Fighting for our rights: Wreck Bay
Lower gallery
Photo: National Museum of Australia.
This display showcases some of the surfing gear made by Doolagahs Indigenous Designs Pty Ltd. Run by Shane Martin and Stephen Dixon, the business operates out of the Wreck Bay community in New South Wales. The Wreck Bay community was granted land rights over 403 hectares by the Commonwealth Government in 1987. Jervis Bay National Park was also transferred to the community in December 1995.
Fighting for our rights: Wik
Lower gallery
Photo: George Serras.
Wik Country is located on the western Cape York Peninsula, Queensland. The main town centre is Aurukun. The Wik people have been fighting for a long time to have their rights recognised under Australian law. In a landmark case in 1996, the High Court of Australia ruled that pastoral leases did not necessarily extinguish native title to land.
This display features part of the Sea of Hands, first displayed outside the Australian Parliament House in Canberra in October 1997. The Sea of Hands was an initiative of Australians for Native Title and Reconciliation (ANTaR), a community organisation supporting the rights of Aboriginal and Torres Strait Islander peoples.
Fighting for our rights: Murray Island (Mer)
Lower gallery
Photo: George Serras.
In 1992 the High Court of Australia recognised that the people of Mer (Murray Island), one of the Torres Strait Islands, retained native title over their traditional lands.
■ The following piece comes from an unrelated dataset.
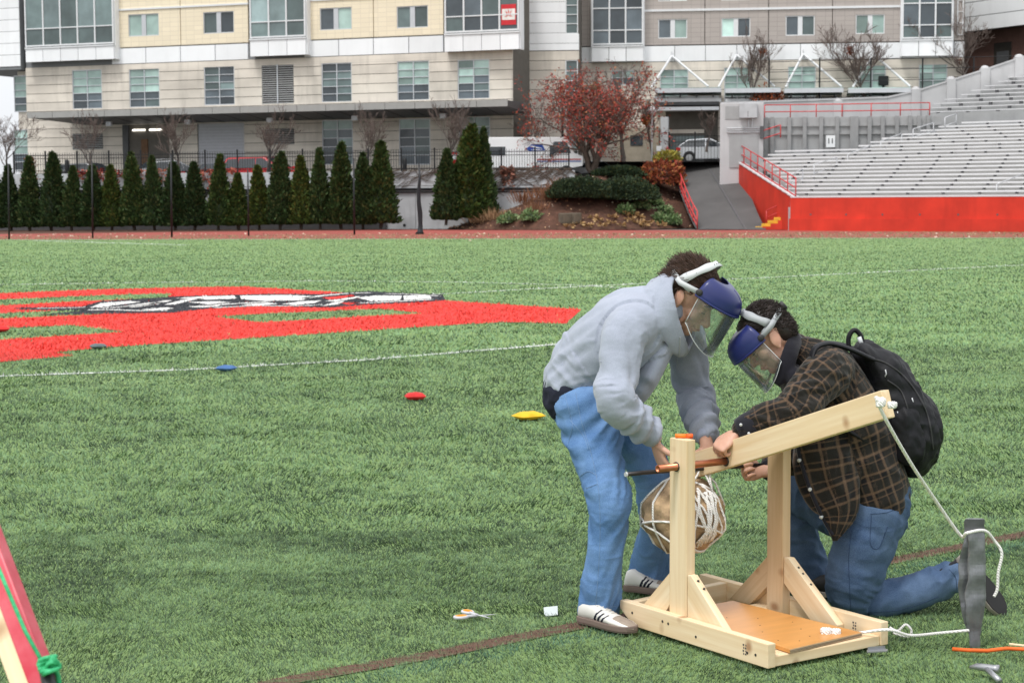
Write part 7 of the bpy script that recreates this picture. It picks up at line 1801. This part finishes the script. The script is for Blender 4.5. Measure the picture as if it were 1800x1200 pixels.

This landmark decision, known as the Mabo decision, was a turning point in Australia's legal history and enabled Indigenous people across Australia to seek legal recognition of customary links to their lands.
This display showcases a drum and drum sticks from the Mer region, together with an image of one of the three Torres Strait Islander men who fought the Mabo case, Father Dave Passi (2000).